» **Recorded data**
================================
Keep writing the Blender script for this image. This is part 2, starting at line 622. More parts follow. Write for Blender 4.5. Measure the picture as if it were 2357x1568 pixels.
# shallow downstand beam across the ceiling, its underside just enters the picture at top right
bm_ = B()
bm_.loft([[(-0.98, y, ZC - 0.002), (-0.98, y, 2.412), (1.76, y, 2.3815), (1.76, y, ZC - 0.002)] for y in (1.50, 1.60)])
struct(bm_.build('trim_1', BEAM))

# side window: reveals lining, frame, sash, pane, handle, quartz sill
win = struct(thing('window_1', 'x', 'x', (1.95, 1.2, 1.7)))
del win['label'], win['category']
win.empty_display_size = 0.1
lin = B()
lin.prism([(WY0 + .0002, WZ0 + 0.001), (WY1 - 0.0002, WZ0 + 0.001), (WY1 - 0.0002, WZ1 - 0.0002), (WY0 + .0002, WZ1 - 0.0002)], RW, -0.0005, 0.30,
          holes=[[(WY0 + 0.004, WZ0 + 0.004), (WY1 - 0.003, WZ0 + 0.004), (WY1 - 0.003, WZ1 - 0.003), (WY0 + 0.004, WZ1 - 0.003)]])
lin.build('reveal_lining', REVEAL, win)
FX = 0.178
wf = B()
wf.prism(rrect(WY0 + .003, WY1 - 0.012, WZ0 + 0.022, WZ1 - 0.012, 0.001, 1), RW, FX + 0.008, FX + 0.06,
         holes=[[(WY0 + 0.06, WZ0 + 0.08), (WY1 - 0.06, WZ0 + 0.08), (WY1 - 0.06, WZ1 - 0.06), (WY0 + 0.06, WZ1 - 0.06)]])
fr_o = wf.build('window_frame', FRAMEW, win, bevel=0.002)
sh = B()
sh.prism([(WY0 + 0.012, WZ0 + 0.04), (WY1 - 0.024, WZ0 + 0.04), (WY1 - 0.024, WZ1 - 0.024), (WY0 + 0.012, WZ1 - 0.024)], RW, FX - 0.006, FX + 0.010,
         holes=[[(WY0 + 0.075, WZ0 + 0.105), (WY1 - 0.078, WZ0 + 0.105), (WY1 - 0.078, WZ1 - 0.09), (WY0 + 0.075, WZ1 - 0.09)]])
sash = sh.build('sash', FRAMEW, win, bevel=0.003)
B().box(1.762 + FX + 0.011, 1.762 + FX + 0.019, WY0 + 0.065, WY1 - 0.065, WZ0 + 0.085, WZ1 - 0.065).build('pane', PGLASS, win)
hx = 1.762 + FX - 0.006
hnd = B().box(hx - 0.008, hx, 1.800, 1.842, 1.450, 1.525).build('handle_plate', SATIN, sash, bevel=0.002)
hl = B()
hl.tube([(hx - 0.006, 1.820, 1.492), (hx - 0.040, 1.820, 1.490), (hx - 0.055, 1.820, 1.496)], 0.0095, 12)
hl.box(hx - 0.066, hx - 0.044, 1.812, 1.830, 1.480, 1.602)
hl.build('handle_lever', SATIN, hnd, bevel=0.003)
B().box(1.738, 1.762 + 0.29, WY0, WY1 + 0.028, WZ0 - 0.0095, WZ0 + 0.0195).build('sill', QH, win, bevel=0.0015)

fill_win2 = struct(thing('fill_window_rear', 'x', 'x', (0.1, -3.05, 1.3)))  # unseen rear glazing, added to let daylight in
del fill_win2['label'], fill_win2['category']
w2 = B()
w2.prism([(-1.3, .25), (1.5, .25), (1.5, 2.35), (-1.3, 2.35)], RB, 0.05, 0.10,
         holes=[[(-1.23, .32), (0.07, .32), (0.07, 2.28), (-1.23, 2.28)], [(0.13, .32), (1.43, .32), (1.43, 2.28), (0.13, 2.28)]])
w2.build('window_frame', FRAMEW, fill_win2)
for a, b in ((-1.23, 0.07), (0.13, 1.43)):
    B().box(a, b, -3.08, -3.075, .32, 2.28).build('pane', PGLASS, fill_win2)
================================
» **Written exercise**
Starting at the first line of the listing, retype every line up to and including the one with "struct(bm_.build('trim_1', BEAM))".

» **Result of this exercise**
Keep writing the Blender script for this image. This is part 2, starting at line 622. More parts follow. Write for Blender 4.5. Measure the picture as if it were 2357x1568 pixels.
# shallow downstand beam across the ceiling, its underside just enters the picture at top right
bm_ = B()
bm_.loft([[(-0.98, y, ZC - 0.002), (-0.98, y, 2.412), (1.76, y, 2.3815), (1.76, y, ZC - 0.002)] for y in (1.50, 1.60)])
struct(bm_.build('trim_1', BEAM))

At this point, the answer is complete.